Avrupa İnsan Hakları Mahkemesi (AİHM), İzmir’de 2007 yılında polis kurşunu ile öldürülen Baran Tursun davasında geçtiğimiz gün kararını açıkladı. AİHM, kararında polis memuru Oral Emre Atar’a verilen 2 yıl 1 aylık hapis cezasını yeterli bulurken, Tursun ailesine mahkemece verilen 111 bin 359 euroluk tazminatı da yeterli gördü. AİHM, ayrıca ailenin mağduriyetinin ödenen tazminat ile giderildiğini savundu. AİHM’nin kararını değerlendiren Baran Tursun’un babası Mehmet Tursun, 2007 yılından beri “Devletle başa çıkılmaz, kader” gibi söylemlerle davasından vazgeçirilmeye çalışıldığını; ancak 14 yıldır mücadele ettiğini söyledi. Türkiye mahkemelerinin polis kurşunu ile yaşamını yitiren yurttaşların davasında adeta “cezasızlıkla bunları motive eden, iştahlarını kabartan ve bunu meslek haline getiren” bir yaklaşım sergilediğini dile getiren Tursun, Baran Tursun Vakfı’nı kurmalarının ardından yaptıkları tespitte, Türkiye’nin her yerinde polislerin cezasızlıkla ödüllendirildiğine şahit olduklarını söyledi.

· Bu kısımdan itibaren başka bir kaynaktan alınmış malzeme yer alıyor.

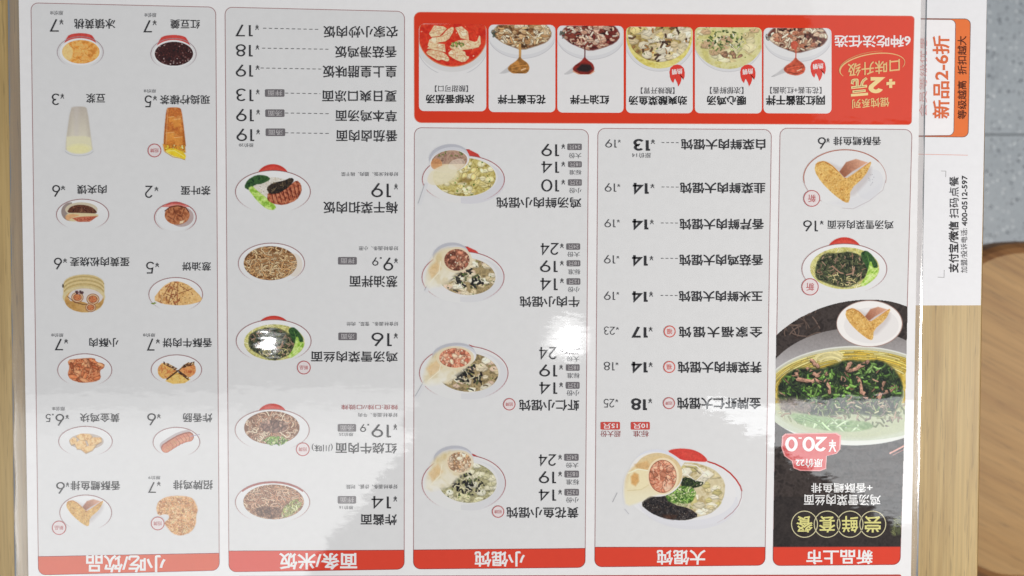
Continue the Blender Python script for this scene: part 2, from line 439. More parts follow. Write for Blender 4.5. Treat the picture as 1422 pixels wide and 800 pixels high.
# ------------------------------------------------------------------ setting: floor
def floor():
    m = bpy.data.materials.new('terrazzo'); m.use_nodes = True; t = m.node_tree; b = t.nodes['Principled BSDF']
    b.inputs['Roughness'].default_value = .38
    geo = nd(t, 'ShaderNodeNewGeometry')
    col = nd(t, 'ShaderNodeTexNoise'); col.inputs['Scale'].default_value = 14; col.inputs['Detail'].default_value = 5
    t.links.new(geo.outputs['Position'], col.inputs['Vector'])
    mx = nd(t, 'ShaderNodeMix', data_type='RGBA'); mx.inputs[6].default_value = (*(s2l((140, 146, 150))*1.78), 1); mx.inputs[7].default_value = (*(s2l((157, 162, 165))*1.78), 1)
    t.links.new(col.outputs['Fac'], mx.inputs[0]); cur = mx.outputs[2]
    for sc, th, c, keep, sd in ((95, .18, (84, 88, 94), .84, 0), (150, .22, (112, 116, 120), .72, 3), (120, .20, (186, 189, 190), .70, 7), (62, .15, (86, 90, 96), .86, 11), (300, .25, (132, 136, 140), .6, 5)):
        mp = nd(t, 'ShaderNodeMapping'); mp.inputs['Location'].default_value = (sd*.37, sd*.71, 0); t.links.new(geo.outputs['Position'], mp.inputs[0])
        wn = nd(t, 'ShaderNodeTexNoise'); wn.inputs['Scale'].default_value = sc*1.6; t.links.new(mp.outputs[0], wn.inputs['Vector'])
        wm = nd(t, 'ShaderNodeVectorMath', operation='MULTIPLY_ADD'); wm.inputs[1].default_value = (.5/sc, .5/sc, 0)
        t.links.new(wn.outputs['Color'], wm.inputs[0]); t.links.new(mp.outputs[0], wm.inputs[2])
        v = nd(t, 'ShaderNodeTexVoronoi', voronoi_dimensions='2D'); v.inputs['Scale'].default_value = sc; t.links.new(wm.outputs[0], v.inputs['Vector'])
        lt = nd(t, 'ShaderNodeMath', operation='LESS_THAN'); lt.inputs[1].default_value = th; t.links.new(v.outputs['Distance'], lt.inputs[0])
        sp = nd(t, 'ShaderNodeSeparateColor'); t.links.new(v.outputs['Color'], sp.inputs[0])
        gt = nd(t, 'ShaderNodeMath', operation='GREATER_THAN'); gt.inputs[1].default_value = keep; t.links.new(sp.outputs[0], gt.inputs[0])
        mu = nd(t, 'ShaderNodeMath', operation='MULTIPLY'); t.links.new(lt.outputs[0], mu.inputs[0]); t.links.new(gt.outputs[0], mu.inputs[1])
        x = nd(t, 'ShaderNodeMix', data_type='RGBA'); x.inputs[7].default_value = (*(s2l(c)*1.78), 1)
        t.links.new(mu.outputs[0], x.inputs[0]); t.links.new(cur, x.inputs[6]); cur = x.outputs[2]
    j = P(1395, 187, 0)[0]
    sep = nd(t, 'ShaderNodeSeparateXYZ'); t.links.new(geo.outputs['Position'], sep.inputs[0])
    for ax, off in (('Y', j[1]), ('X', j[0]+.31)):
        a = nd(t, 'ShaderNodeMath', operation='SUBTRACT'); a.inputs[1].default_value = off-.3+60; t.links.new(sep.outputs[ax], a.inputs[0])
        f = nd(t, 'ShaderNodeMath', operation='FLOORED_MODULO'); f.inputs[1].default_value = .6; t.links.new(a.outputs[0], f.inputs[0])
        d = nd(t, 'ShaderNodeMath', operation='SUBTRACT'); d.inputs[1].default_value = .3; t.links.new(f.outputs[0], d.inputs[0])
        ab = nd(t, 'ShaderNodeMath', operation='ABSOLUTE'); t.links.new(d.outputs[0], ab.inputs[0])
        lt = nd(t, 'ShaderNodeMath', operation='LESS_THAN'); lt.inputs[1].default_value = .0013; t.links.new(ab.outputs[0], lt.inputs[0])
        x = nd(t, 'ShaderNodeMix', data_type='RGBA'); x.inputs[7].default_value = (*(s2l((96, 100, 104))*1.2), 1)
        t.links.new(lt.outputs[0], x.inputs[0]); t.links.new(cur, x.inputs[6]); cur = x.outputs[2]
    t.links.new(cur, b.inputs['Base Color'])
    o = obj('floor', [(-4, -4, 0), (4, -4, 0), (4, 4, 0), (-4, 4, 0)], [(0, 1, 2, 3)], m); o['kind'] = 'structure'
floor()

def wood(name, light, mid, darkc, ang=0, scale=1.0, rough=.45, k=1.25):
    m = bpy.data.materials.new(name); m.use_nodes = True; t = m.node_tree; b = t.nodes['Principled BSDF']
    b.inputs['Roughness'].default_value = rough
    geo = nd(t, 'ShaderNodeNewGeometry')
    rt = nd(t, 'ShaderNodeMapping'); rt.inputs['Rotation'].default_value = (0, 0, math.radians(ang)); t.links.new(geo.outputs['Position'], rt.inputs[0])
    def noise(sx, sy, det, rgh=.55, dist=0):
        mp = nd(t, 'ShaderNodeMapping'); mp.inputs['Scale'].default_value = (sx*scale, sy*scale, sy*scale); t.links.new(rt.outputs[0], mp.inputs[0])
        n = nd(t, 'ShaderNodeTexNoise'); n.inputs['Scale'].default_value = 1; n.inputs['Detail'].default_value = det; n.inputs['Roughness'].default_value = rgh; n.inputs['Distortion'].default_value = dist
        t.links.new(mp.outputs[0], n.inputs['Vector']); return n
    n1 = noise(120, 5, 4, .6, .4); n2 = noise(900, 16, 3); n3 = noise(26, 3, 2)
    r = nd(t, 'ShaderNodeValToRGB'); e = r.color_ramp.elements
    e[0].position = .34; e[0].color = (*(s2l(darkc)*k), 1); e[1].position = .68; e[1].color = (*(s2l(light)*k), 1)
    q = e.new(.5); q.color = (*(s2l(mid)*k), 1)
    t.links.new(n1.outputs['Fac'], r.inputs[0])
    r2 = nd(t, 'ShaderNodeMapRange'); r2.inputs[1].default_value = .35; r2.inputs[2].default_value = .6; r2.inputs[3].default_value = .86; r2.inputs[4].default_value = 1.03; t.links.new(n2.outputs['Fac'], r2.inputs[0])
    r3 = nd(t, 'ShaderNodeMapRange'); r3.inputs[3].default_value = .94; r3.inputs[4].default_value = 1.06; t.links.new(n3.outputs['Fac'], r3.inputs[0])
    mu = nd(t, 'ShaderNodeMath', operation='MULTIPLY'); t.links.new(r2.outputs[0], mu.inputs[0]); t.links.new(r3.outputs[0], mu.inputs[1])
    n4 = noise(1500, 70, 1); r4 = nd(t, 'ShaderNodeMapRange'); r4.inputs[1].default_value = .28; r4.inputs[2].default_value = .38; r4.inputs[3].default_value = .72; r4.inputs[4].default_value = 1.0; t.links.new(n4.outputs['Fac'], r4.inputs[0])
    mu2 = nd(t, 'ShaderNodeMath', operation='MULTIPLY'); t.links.new(mu.outputs[0], mu2.inputs[0]); t.links.new(r4.outputs[0], mu2.inputs[1])
    vm = nd(t, 'ShaderNodeVectorMath', operation='SCALE'); t.links.new(r.outputs[0], vm.inputs[0]); t.links.new(mu2.outputs[0], vm.inputs['Scale'])
    t.links.new(vm.outputs[0], b.inputs['Base Color'])
    return m
def plain(name, c, rough=.4, metal=0):
    m = bpy.data.materials.new(name); m.use_nodes = True; b = m.node_tree.nodes['Principled BSDF']
    b.inputs['Base Color'].default_value = (*s2l(c), 1); b.inputs['Roughness'].default_value = rough; b.inputs['Metallic'].default_value = metal
    return m
def loft(rings, cap=True):
    n = len(rings[0]); v = [p for r in rings for p in r]; f = []
    for i in range(len(rings)-1):
        for k in range(n): f.append((i*n+k, i*n+(k+1) % n, (i+1)*n+(k+1) % n, (i+1)*n+k))
    if cap: f.append(tuple(range(n))[::-1]); f.append(tuple(range((len(rings)-1)*n, len(rings)*n)))
    return v, f
def rrect(x0, y0, x1, y1, r, z, n=6):
    out = []
    for cx, cy, a in ((x1-r, y1-r, 0), (x0+r, y1-r, 90), (x0+r, y0+r, 180), (x1-r, y0+r, 270)):
        for k in range(n+1):
            t = math.radians(a+90*k/n); out.append((cx+r*math.cos(t), cy+r*math.sin(t), z))
    return out

# ------------------------------------------------------------------ dining table
XE = P(1364.5, 470, TABLE_Z)[0][0]
table = empty('dining_table', (XE-.36, 0, 0), 'pale yellow oak wood dining table under the big menu', 'table')
W_TAB = wood('pale_oak', (208, 179, 122), (199, 169, 111), (180, 148, 92), k=.90)
W_EDGE = plain('edge_strip', (188, 160, 112), .4)
x0, x1, y0, y1 = XE-.72, XE, -.58, .58
v, f = loft([rrect(x0, y0, x1, y1, .006, TABLE_Z-.0235), rrect(x0, y0, x1, y1, .006, TABLE_Z-.0012), rrect(x0+.0012, y0+.0012, x1-.0012, y1-.0012, .005, TABLE_Z)])
obj('tabletop', v, f, W_TAB, table)
v, f = loft([rrect(x0-.0008, y0-.0008, x1+.0008, y1+.0008, .0068, TABLE_Z-.0225), rrect(x0-.0008, y0-.0008, x1+.0008, y1+.0008, .0068, TABLE_Z-.002)], cap=False)
obj('edge_band', v, f, W_EDGE, table)
STEEL = plain('dark_steel', (58, 58, 60), .4, .6)
for sx in (x0+.05, x1-.09):
    for sy in (y0+.05, y1-.09):
        v, f = loft([rrect(sx, sy, sx+.04, sy+.04, .006, 0, 3), rrect(sx, sy, sx+.04, sy+.04, .006, TABLE_Z-.0235, 3)])
        obj('leg', v, f, STEEL, table)

# ------------------------------------------------------------------ round stool
SZ = .45
pa = P([1288, 1752], [335, 808], SZ)
sx0, sx1, sy1, sy0 = pa[0][0], pa[1][0], pa[0][1], pa[1][1]; sr = 128*(sx1-sx0)/464
stool = empty('wooden_stool', ((sx0+sx1)/2, (sy0+sy1)/2, 0), 'square orange brown wooden stool with rounded corners, beside the table edge on the grey floor', 'stool')
W_ST = wood('warm_beech', (188, 146, 88), (178, 136, 78), (164, 121, 66), ang=-62, scale=.55, rough=.6, k=.80)
W_RIM = wood('beech_rim', (172, 122, 70), (160, 110, 60), (140, 92, 48), ang=-62, scale=.55, rough=.5, k=.74)
def sring(d, z): return rrect(sx0+d, sy0+d, sx1-d, sy1-d, sr-d, z, 14)
v, f = loft([sring(.02, SZ-.03), sring(.006, SZ-.03), sring(0, SZ-.024), sring(0, SZ-.012), sring(.002, SZ-.006), sring(.006, SZ-.002), sring(.011, SZ)])
obj('seat', v, f, [W_ST, W_RIM], stool, mi=[1]*(len(f)-1)+[0])
for qx in (sx0+.05, sx1-.05):
    for qy in (sy0+.05, sy1-.05):
        bx, by = qx+(.02 if qx > (sx0+sx1)/2 else -.02), qy+(.02 if qy > (sy0+sy1)/2 else -.02)
        v, f = loft([[(bx+.012*math.cos(q*math.pi/8), by+.012*math.sin(q*math.pi/8), 0) for q in range(16)], [(qx+.017*math.cos(q*math.pi/8), qy+.017*math.sin(q*math.pi/8), SZ-.03) for q in range(16)]])
        obj('leg', v, f, W_ST, stool)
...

‘AİHM Türkiye’den farksız’
Türkiye’deki hukuk sistemiyle mücadele ederken tüm umutlarının AİHM olduğunu dile getiren Tursun, ancak AİHM’nin de son zamanlarda Türkiye yargısından farklı kararlar veremez olduğunu dile getirdi. Özellikle son bir yıldır AİHM’nin kararlarını incelediklerini belirten Tursun, “Son bir yılda genellikle Türkiye mahkemelerinin doğrultusunda kararlar çıktığını ve yine bu doğrultuda yüksek sayıda ret cevaplarının çıktığını gördük. Çok ağır ve önemli davaların yüzde 97’ye yakını reddedildi. Roboski davasında da gördük. Bizim davamız da aynı. AİHM’nin Karşıyaka 1. Ağır Ceza Mahkemesi’nin 43 sayfalık kararını kısaltarak 25 sayfaya indirdiğini gördük. Oysa biz AİHM’e 4 bin sayfalık bir savunma hazırlamıştık; ama bu savunmanın tek bir cümlesine bile atıfta bulunmamışlar” diye konuştu. Vakıf olarak mücadelelerine devam edeceklerini belirten Tursun, “Eskiden AİHM’in devlet hukuku üzerinde bir caydırıcı gücü vardı ama artık caydırıcı bir gücü yok. Artık ulusal mahkemeler üzerinde etkin bir mekanizması olduğuna kuşkuyla bakıyoruz. Belki Türkiye toplumu bunu yeterli miktarda tartışmadı ama biz Türkiye kamuoyunda sürekli tartışılır bir hale getireceğiz” dedi.